The industrial and business aristocracy of a fascist nation often put the government leaders into power. In doing so, they created a mutually beneficial business/government relationship and power elite.
Have you checked how much Wall Street has donated to both Democrats and Republicans in Congress who are now writing the new emergency bailout laws?
Fascist regimes were governed by groups of friends and associates who appointed each other to government positions. They then used power and authority to protect their friends from accountability. Fascist governments instituted state-regulated allocation of resources, especially in the financial sectors.
"Oh, but that can't happen here," you protest.
Hey, folks, just look around. Isn't any of this beginning to appear sickeningly familiar? What is past is prologue!

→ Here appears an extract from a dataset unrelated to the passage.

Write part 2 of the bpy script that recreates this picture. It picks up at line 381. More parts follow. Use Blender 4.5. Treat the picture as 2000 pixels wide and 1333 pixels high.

At Least Someone Out There is Making Sense
Newt Gingrich is one of the few urging Congress to step on the brakes in this US$700 billion bailout plan,
In National Review online, former speaker of the U.S. House of Representatives, Gingrich writes: "Congress was designed by the Founding Fathers to move slowly, precisely to avoid the sudden panic of a one-week solution that becomes a 20-year mess."
In an NPR radio interview, Gingrich said he thinks the bailout plan is "just wrong," and that "it's likely to fail, and it's likely to make the situation worse over time."
Will America ever Wake Up and Smell the Totalitarianism?
Wouldn't it be unusual - even heroic - if the two current candidates for the U.S. presidency stopped their irrelevant hollering at each other? If they dropped their absurd daily nostrums that even they know will never become law?
Isn't it about time that they cancel their campaign whistle stops and return to the U.S. Senate Chamber, (where, after all, they are both still members), and participated in a real debate? Perhaps about where America and the national economy truly should be headed - and what they would do about it?
If ever there has been a point in modern times when true leadership was needed, that time is now.